__Information provided__:
####

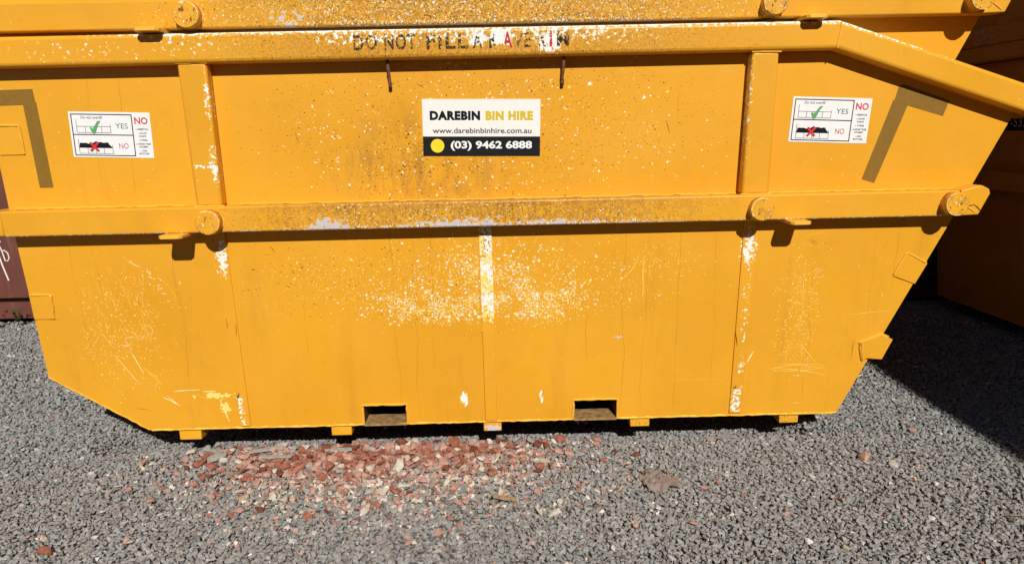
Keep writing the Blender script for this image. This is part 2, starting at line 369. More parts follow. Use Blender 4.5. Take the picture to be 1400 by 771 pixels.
v = np.stack([XX.ravel(), YY.ravel(), ZZ.ravel()], 1); nx, ny = len(gx), len(gy)
idx = np.arange(nx*ny).reshape(ny, nx)
f = np.stack([idx[:-1, :-1].ravel(), idx[:-1, 1:].ravel(), idx[1:, 1:].ravel(), idx[1:, :-1].ravel()], 1)
me = bpy.data.meshes.new('gravel_ground'); me.from_pydata(v.tolist(), [], f.tolist()); me.update()
s = S('crushed_stone_ground', rough=.95, spec=.15)
vo = s.t.nodes.new('ShaderNodeTexVoronoi'); s.t.links.new(s.vec(1, 1, 1), vo.inputs['Vector']); vo.inputs['Scale'].default_value = 48.
bw = s.t.nodes.new('ShaderNodeSeparateColor'); s.t.links.new(vo.outputs['Color'], bw.inputs[0])
cc = s.mix(bw.outputs[0], (.15, .146, .136, 1), (.30, .292, .27, 1))
cc = s.mix(s.ramp(vo.outputs['Distance'], .35, .7), cc, (.09, .086, .078, 1))
red = s.ell(0, 0, 1, 1)
ra = s.m('POWER', s.mul(s.add(s.X, .45), 1/.62), 2.); rb = s.m('POWER', s.mul(s.add(s.Y, -2.63), 1/.20), 2.)
redm = s.mul(s.m('SUBTRACT', 1., s.add(ra, rb), clamp=True), s.ramp(s.noise(9., 3.), .38, .55))
cc = s.mix(s.clamp(s.mul(redm, 2.)), cc, (.20, .075, .045, 1))
s.col(cc); s.bump(s.m('SUBTRACT', 1., vo.outputs['Distance']), .8, .01)
g = link('ground', me, s.mat); g['kind'] = 'structure'; g['label'] = 'grey crushed stone yard ground'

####

__Request__: Leave the pictures out and copy the rest of the data exactly.

__Final result__:
Keep writing the Blender script for this image. This is part 2, starting at line 369. More parts follow. Use Blender 4.5. Take the picture to be 1400 by 771 pixels.
v = np.stack([XX.ravel(), YY.ravel(), ZZ.ravel()], 1); nx, ny = len(gx), len(gy)
idx = np.arange(nx*ny).reshape(ny, nx)
f = np.stack([idx[:-1, :-1].ravel(), idx[:-1, 1:].ravel(), idx[1:, 1:].ravel(), idx[1:, :-1].ravel()], 1)
me = bpy.data.meshes.new('gravel_ground'); me.from_pydata(v.tolist(), [], f.tolist()); me.update()
s = S('crushed_stone_ground', rough=.95, spec=.15)
vo = s.t.nodes.new('ShaderNodeTexVoronoi'); s.t.links.new(s.vec(1, 1, 1), vo.inputs['Vector']); vo.inputs['Scale'].default_value = 48.
bw = s.t.nodes.new('ShaderNodeSeparateColor'); s.t.links.new(vo.outputs['Color'], bw.inputs[0])
cc = s.mix(bw.outputs[0], (.15, .146, .136, 1), (.30, .292, .27, 1))
cc = s.mix(s.ramp(vo.outputs['Distance'], .35, .7), cc, (.09, .086, .078, 1))
red = s.ell(0, 0, 1, 1)
ra = s.m('POWER', s.mul(s.add(s.X, .45), 1/.62), 2.); rb = s.m('POWER', s.mul(s.add(s.Y, -2.63), 1/.20), 2.)
redm = s.mul(s.m('SUBTRACT', 1., s.add(ra, rb), clamp=True), s.ramp(s.noise(9., 3.), .38, .55))
cc = s.mix(s.clamp(s.mul(redm, 2.)), cc, (.20, .075, .045, 1))
s.col(cc); s.bump(s.m('SUBTRACT', 1., vo.outputs['Distance']), .8, .01)
g = link('ground', me, s.mat); g['kind'] = 'structure'; g['label'] = 'grey crushed stone yard ground'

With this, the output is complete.